What you have to do:
Extract only the first line of the listing and every line after it up to and including the one with "so.location = (-20, 30, 30)". Omit the pictures.

Given information:

--

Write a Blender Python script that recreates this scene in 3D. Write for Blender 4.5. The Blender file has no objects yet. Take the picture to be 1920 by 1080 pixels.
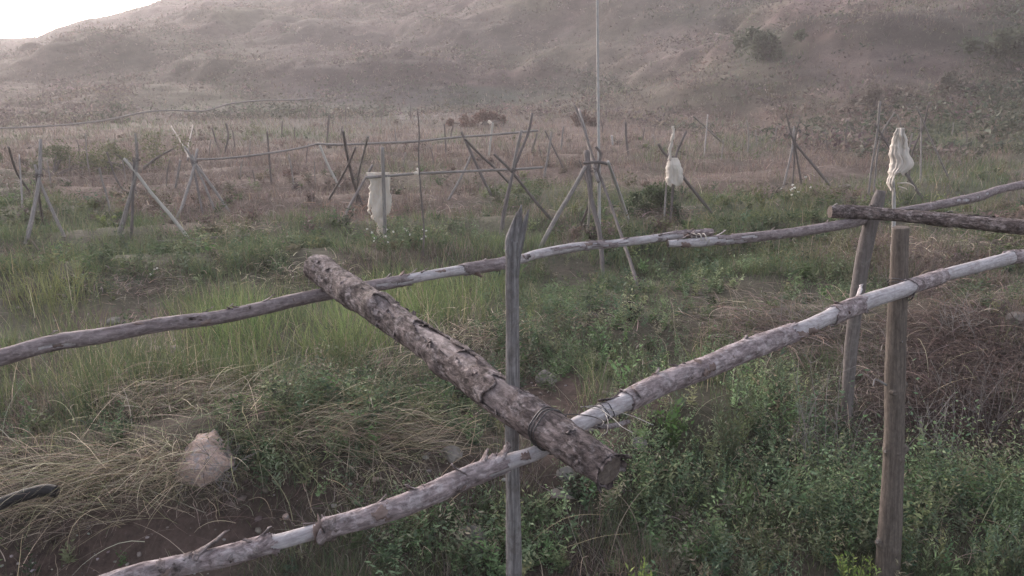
import bpy, math, random
import numpy as np
from mathutils import Vector, Matrix, Quaternion

random.seed(7)
R = np.random.default_rng(11)
SC = bpy.context.scene
COL = SC.collection
PI = math.pi

# ------------------------------------------------------------------ camera, world, sun, exposure
CAM_H = 2.1
PITCH = 15.0
FPX = 1507.0
cd = bpy.data.cameras.new('camera')
cd.sensor_width = 36.0
cd.lens = 36.0 * FPX / 1920.0
cd.clip_start = 0.05
cd.clip_end = 2000.0
cam = bpy.data.objects.new('camera', cd)
COL.objects.link(cam)
cam.location = (0, 0, CAM_H)
cam.rotation_euler = (math.radians(90 - PITCH), 0, 0)
SC.camera = cam

SUN_EL = math.radians(16)
SUN_AZ = math.radians(-34)          # measured from +Y towards +X
w = bpy.data.worlds.new('World')
SC.world = w
w.use_nodes = True
wn = w.node_tree
bg = wn.nodes['Background']
sky = wn.nodes.new('ShaderNodeTexSky')
sky.sky_type = 'NISHITA'
sky.sun_disc = False
sky.sun_elevation = SUN_EL
sky.sun_rotation = SUN_AZ
sky.air_density = 1.0
sky.dust_density = 4.0
sky.ozone_density = 1.5
sat = wn.nodes.new('ShaderNodeHueSaturation')
sat.inputs['Saturation'].default_value = 0.45
wn.links.new(sky.outputs[0], sat.inputs['Color'])
wn.links.new(sat.outputs[0], bg.inputs[0])
bg.inputs[1].default_value = 0.15

sd = bpy.data.lights.new('sun', 'SUN')
sd.energy = 1.5
sd.angle = math.radians(25)
sd.color = (1.0, 0.84, 0.79)
so = bpy.data.objects.new('sun', sd)
COL.objects.link(so)
sdir = Vector((math.sin(SUN_AZ) * math.cos(SUN_EL), math.cos(SUN_AZ) * math.cos(SUN_EL), math.sin(SUN_EL)))
so.rotation_euler = sdir.to_track_quat('Z', 'Y').to_euler()
so.location = (-20, 30, 30)

SC.view_settings.view_transform = 'Standard'
SC.view_settings.look = 'None'
SC.view_settings.exposure = 1.65
SC.view_settings.gamma = 1.0
SC.cycles.max_bounces = 5
SC.cycles.diffuse_bounces = 3
SC.cycles.transparent_max_bounces = 8
SC.cycles.volume_bounces = 1

GLARE_HAZE_DENSITY = 0.0028

# ------------------------------------------------------------------ projection helpers
CP, SP = math.cos(math.radians(PITCH)), math.sin(math.radians(PITCH))

def ray(px, py):
    """(lateral/forward, down/forward) of the sight line through a photo pixel."""
    a = py - 540.0
    fwd = FPX * CP - a * SP
    return (px - 960.0) / fwd, (a * CP + FPX * SP) / fwd

def at(px, py, Y):
    u, t = ray(px, py)
    return Vector((u * Y, Y, CAM_H - t * Y))

def atD(px, py, D):
    u, t = ray(px, py)
    return at(px, py, D / t)

def rad(px_r, p):
    zc = p.y * CP + (CAM_H - p.z) * SP
    return px_r * zc / FPX

def project(x, y, z):
    dz = CAM_H - z
    zc = y * CP + dz * SP
    return 960 + FPX * x / zc, 540 + FPX * (dz * CP - y * SP) / zc

# ------------------------------------------------------------------ noise
def h2(ix, iy, seed):
    n = (ix.astype(np.int64) * 374761393 + iy.astype(np.int64) * 668265263 + seed * 144665) & 0x7fffffff
    n = ((n ^ (n >> 13)) * 1274126177) & 0x7fffffff
    n = (n ^ (n >> 16)) & 0xffff
    return n / 65535.0

def vn(x, y, seed=0):
    x = np.asarray(x, float); y = np.asarray(y, float)
    ix = np.floor(x); iy = np.floor(y)
    fx = x - ix; fy = y - iy
    fx = fx * fx * (3 - 2 * fx); fy = fy * fy * (3 - 2 * fy)
    a = h2(ix, iy, seed); b = h2(ix + 1, iy, seed); c = h2(ix, iy + 1, seed); d = h2(ix + 1, iy + 1, seed)
    return (a * (1 - fx) + b * fx) * (1 - fy) + (c * (1 - fx) + d * fx) * fy

def fbm(x, y, seed=0, o=4):
    s = 0; a = 0.5; t = 0
    for i in range(o):
        s = s + a * vn(x * 2 ** i + 17.3 * i, y * 2 ** i - 9.1 * i, seed + i); t += a; a *= 0.5
    return s / t

def sstep(a, b, x):
    t = np.clip((x - a) / (b - a), 0, 1)
    return t * t * (3 - 2 * t)

# ------------------------------------------------------------------ terrain
YR = 160.0
def flat(px, py, z=0.0):
    u, t = ray(px, py)
    Y = (CAM_H - z) / t
    return u * Y, Y

BUMPS = []
for (px, py, rx, ry, h) in [(150, 900, .75, .42, .16), (400, 850, .5, .35, .12), (660, 820, .6, .35, .17), (300, 760, 1.0, .4, .13),
                            (700, 700, .6, .35, .10), (900, 640, .7, .4, .10), (1450, 620, .9, .5, .16),
                            (1820, 640, 1.3, .9, .30), (760, 470, 1.5, .6, .12), (1300, 430, 2.0, .7, .14),
                            (200, 500, 2.2, .7, .12), (1750, 450, 2.0, .8, .12)]:
    x, y = flat(px, py)
    BUMPS.append((x, y, rx, ry * (1.6 if y > 7 else 1), h * (.5 if y > 7 else 1)))

BUMPS.append((1.62, 3.3, .45, .45, -.20))

def gz(x, y):
    x = np.asarray(x, float); y = np.asarray(y, float)
    yy = np.maximum(y, 0.5)
    u = x / yy
    z = 0.10 * (fbm(x * .8, y * .8, 3, 3) - .5)
    # planting rows, running away to the right
    r = -x * math.sin(math.radians(24)) + y * math.cos(math.radians(24))
    row = 0.5 + 0.5 * np.sin(r * 2 * PI / 2.3 + 1.2 * np.sin(x * .25) + 5.0 * vn(x * .22, y * .22, 9))
    fieldw = sstep(4.5, 8, y) * (1 - sstep(16, 34, y))
    z = z + 0.14 * (row - .5) * fieldw
    # dug strip under the near rails
    dip = (1 - sstep(3.5, 4.1, y + 0.25 * (vn(x * 2.1, y * .7, 5) - .5) - 0.9 * sstep(.4, 1.2, x)))
    z = z - 0.30 * dip
    for (bx, by, rx, ry, h) in BUMPS:
        z = z + h * np.exp(-((x - bx) / rx) ** 2 - ((y - by) / ry) ** 2)
    # hills
    F = np.interp(u, [-.8, -.3, 0, .25, .5, .8], [33, 43, 45, 33, 22, 16])
    F = F + sstep(10, 24, y) * 9 * (fbm(x / 14, y / 16, 29, 3) - .5) * (y < 75)
    A = CAM_H + YR * np.interp(u, [-1.6, -.8, -.609, -.564, -.540, -.510, -.479, -.439, -.401, -.2, 0, .3, .8, 1.6],
                               [.03, .033, .0394, .0406, .051, .060, .0649, .075, .083, .125, .17, .24, .33, .36])
    s = np.clip((y - F) / (YR - F), 0, None)
    sc = np.minimum(s, 1)
    hz = A * sc ** 1.18
    ridgefree = np.clip((1 - sc) * 6, 0, 1)
    hz = hz + (ridgefree * sstep(0, .12, s)) * (
        5.5 * (fbm(x / 22 + .3 * y / 22, y / 30, 21, 3) - .5) * (0.3 + sc)
        + 4.2 * (np.abs(fbm(x / 9 + y / 16, y / 18 - x / 30, 22, 3) - .5) * 2 - .3) * (0.2 + sc * .7)
        + .8 * (fbm(x / 1.9, y / 2.2, 23, 2) - .5))
    tw = sstep(.02, .12, s) * ridgefree * (.35 + .65 * vn(x / 30 + 3, y / 40, 33))
    hz = hz + tw * .42 * np.sin(hz * 2 * PI / 2.9 + 3.0 * fbm(x / 26, y / 40, 34, 2))
    # spoil heap and spur in the middle distance
    for (px, py, Y, rx, ry, h) in HUMPS:
        uu, _ = ray(px, py)
        hz = hz + h * np.exp(-((x - uu * Y) / rx) ** 2 - ((y - Y) / ry) ** 2)
    hz = hz - 60 * np.clip(s - 1.0, 0, 1)
    return z + hz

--

Result of this task:
Write a Blender Python script that recreates this scene in 3D. Write for Blender 4.5. The Blender file has no objects yet. Take the picture to be 1920 by 1080 pixels.
import bpy, math, random
import numpy as np
from mathutils import Vector, Matrix, Quaternion

random.seed(7)
R = np.random.default_rng(11)
SC = bpy.context.scene
COL = SC.collection
PI = math.pi

# ------------------------------------------------------------------ camera, world, sun, exposure
CAM_H = 2.1
PITCH = 15.0
FPX = 1507.0
cd = bpy.data.cameras.new('camera')
cd.sensor_width = 36.0
cd.lens = 36.0 * FPX / 1920.0
cd.clip_start = 0.05
cd.clip_end = 2000.0
cam = bpy.data.objects.new('camera', cd)
COL.objects.link(cam)
cam.location = (0, 0, CAM_H)
cam.rotation_euler = (math.radians(90 - PITCH), 0, 0)
SC.camera = cam

SUN_EL = math.radians(16)
SUN_AZ = math.radians(-34)          # measured from +Y towards +X
w = bpy.data.worlds.new('World')
SC.world = w
w.use_nodes = True
wn = w.node_tree
bg = wn.nodes['Background']
sky = wn.nodes.new('ShaderNodeTexSky')
sky.sky_type = 'NISHITA'
sky.sun_disc = False
sky.sun_elevation = SUN_EL
sky.sun_rotation = SUN_AZ
sky.air_density = 1.0
sky.dust_density = 4.0
sky.ozone_density = 1.5
sat = wn.nodes.new('ShaderNodeHueSaturation')
sat.inputs['Saturation'].default_value = 0.45
wn.links.new(sky.outputs[0], sat.inputs['Color'])
wn.links.new(sat.outputs[0], bg.inputs[0])
bg.inputs[1].default_value = 0.15

sd = bpy.data.lights.new('sun', 'SUN')
sd.energy = 1.5
sd.angle = math.radians(25)
sd.color = (1.0, 0.84, 0.79)
so = bpy.data.objects.new('sun', sd)
COL.objects.link(so)
sdir = Vector((math.sin(SUN_AZ) * math.cos(SUN_EL), math.cos(SUN_AZ) * math.cos(SUN_EL), math.sin(SUN_EL)))
so.rotation_euler = sdir.to_track_quat('Z', 'Y').to_euler()
so.location = (-20, 30, 30)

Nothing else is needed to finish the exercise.